A collection of unpublished letters reveal Laurie Lee was romantically involved with two sisters as a youngster growing up in Slad A collection of unpublished letters reveal Laurie Lee was romantically involved with two sisters as a youngster growing up in Slad

A COLLECTION of letters written by Laurie Lee – which reveal he was involved in a love triangle with two sisters – sold for more than £1,700 at auction on Monday.

It seems that when the novelist and poet wrote Cider with Rosie, charting his early life in Slad, he omitted to mention his rather complicated relationship with Molly and Betty Smart.

Details have only just emerged, 13 years after the author's death, with the discovery of some previously unpublished letters.

It was already known that Lee had enjoyed a chaste relationship with youngest sister Betty when he was growing up in the village near Stroud but it seems there was also a second relationship, with Molly.

The letters, written by Lee to Molly between 1932 and 1941, told her she had 'power in her eyes and her body'.

One begins: "Damn no.

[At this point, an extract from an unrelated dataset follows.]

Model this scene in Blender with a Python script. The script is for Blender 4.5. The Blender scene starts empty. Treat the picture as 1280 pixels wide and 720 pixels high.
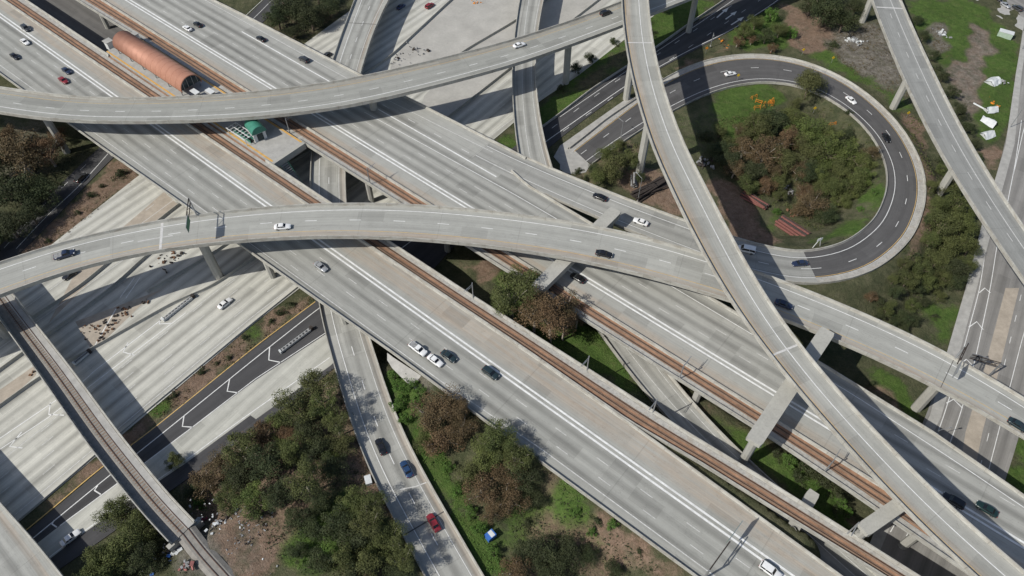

I can think of nothing more miserable than a 'polite acquaintance pact'. It would be absolutely unbearable. Rather than that should happen, I'd run for miles and never see you again."

In another early letter he writes: "My hands were very alive, I remember that, alive and sensitive, and they touched and remembered other hands...

"Since I left Slad I have begun to feel for myself unconsciously and unquestioningly, because I began to feel that at last I was myself.

"I feel strangely certain about life this morning. I know that you have a power in your eyes and your body... Oh, don't ever marry, Molly."

The letters were written when Molly was an aspiring young writer encouraging Lee in his early poetry.

However, in the 1990s her sister Betty told the author of Lee's biography, Valerie Grove, that she had also enjoyed an innocent relationship with the poet.

In the book, Laurie Lee: The Well-loved Stranger, published in 1999, Betty, then an 82-year-old widow, said: "In those days it was all so innocent, an idyllic boy-girl relationship.

"We were sweethearts but it meant nothing more than a chaste goodnight kiss."